WASHINGTON (AP) _ Defense Secretary Les Aspin fired an Air Force general Friday for mismanagement in the C-17 cargo plane program, insisting there must be ''accountability at all levels'' of the Pentagon's multi-billion dollar weapons programs.

Aspin also disciplined two other generals and a civilian in connection with the aircraft, which has been plagued by $1.5 billion in overruns and wings that failed stress tests.

Aspin directed that Maj. Gen. Michael M. Butchko Jr., be relieved as commander of the Air Force Development Test Center in Florida ''based on his performance when he was the C-17 system program director,'' the Pentagon said in a statement.

''Gen. Butchko was the person in charge as program director and bears the chief responsibility,'' Aspin said of the two-star general.

In a memo to the acting secretary of the Air Force, Aspin cited ''the need for accountability at all levels.''

''If the system is to work, then those charged with the responsibility for the management of billion-dollar systems must perform to the highest standard,'' he said.

Butchko said he would retire a year early, effective June 1, and added, ''I walk away with full integrity.''

He denied any wrongdoing and said, ''When you sign up to be program director, if accolades arrive you catch them; if spears arrive, you try to dodge them, but you catch them. That comes with the territory.''

Aspin's action came in response to a January report by Pentagon deputy inspector general Derek Vander Schaaf that recommended disciplinary action against several Air Force officials, whom he did not identify, in connection with the program.

Vander Schaaf's report raised questions about the management and the financial integrity of the program, specifically about the Air Force officials' actions to provide financial assistance to the aircraft's producer in late 1990.

Critics in Congress have charged that the Air Force funneled some $450 million in program payments to McDonnell Douglas at a time when the company was in severe financial distress. The lawmakers have contended the payments were premature, improper and possibly illegal.

McDonnell officials said Friday the C-17's problems are in the past and assured stockholders the program will turn a profit this year.

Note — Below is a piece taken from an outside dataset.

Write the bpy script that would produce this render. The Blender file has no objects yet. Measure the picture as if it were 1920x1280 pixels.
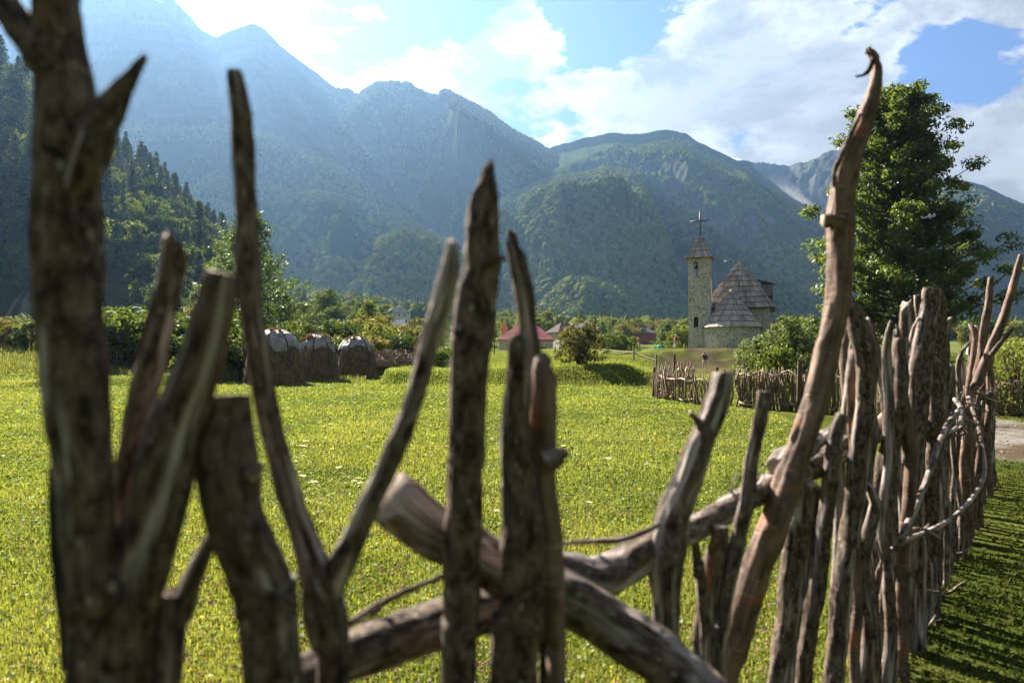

''The airplane is doing extremely well in the flight test program,'' company chairman and chief executive John F. McDonnell told the company's annual stockholders' meeting in St. Louis.

The Army says it needs the aircraft to replace some of the military's aging transports, such as the C-141 and C-5. The new plane is supposed to have greater cargo capacity and the ability to land on short runways.

But some in Congress have called for suspending production.

Rep. John Conyers, D-Mich., chairman of the House Government Operations subcommittee on legislation and national security, applauded Aspin's decision as sending a message to stop ''business as usual'' practices in Pentagon acquisition.

Conyers has investigated the C-17 program and held several hearings on the issue.

''During the last year of our investigation, Defense Department and Air Force officials repeatedly assured us that they had done nothing wrong, but these assurances proved unfounded,'' Conyers said in a statement.

Butchko is in charge of the Air Force's weapons testing center at Eglin Air Force Base in Florida.

Aspin also directed that three men no longer work in the acquisition of weaponry for the Pentagon. They are:

-Lt. Gen. Edward Barry, Jr., formerly the C-17 program executive officer, now commander of the Space and Missile Systems Center.

-Brig. Gen. John Nauseef, the deputy chief of staff, financial management and comptroller at the headquarters of the Air Force Material Command.

-A. Allen Hixenbaugh, former C-17 program deputy director for contracting and now special assistant to the director of contracting, Aeronautical Systems Center, Air Force Material Command.

The actions taken against all the generals are severe enough to spell the end of their careers in the military. Oftentimes, officers of that rank retire if they are so disciplined. And since their specialties are in acquisition, it is unlikely they could switch to other job areas.

Aspin has placed both the management of the C-17 program and its financial operations under a longer-term review.

''The Air Force found that some management actions, while questionable, were within the range of normal management discretion. I disagree with this judgment,'' Aspin's statement said.

The Air Force originally planned to buy 210 of the transport planes, which are supposed to be able to carry large cargo loads over long distances without refueling. In April 1990, Defense Secretary Dick Cheney reduced the purchase to 120 aircraft.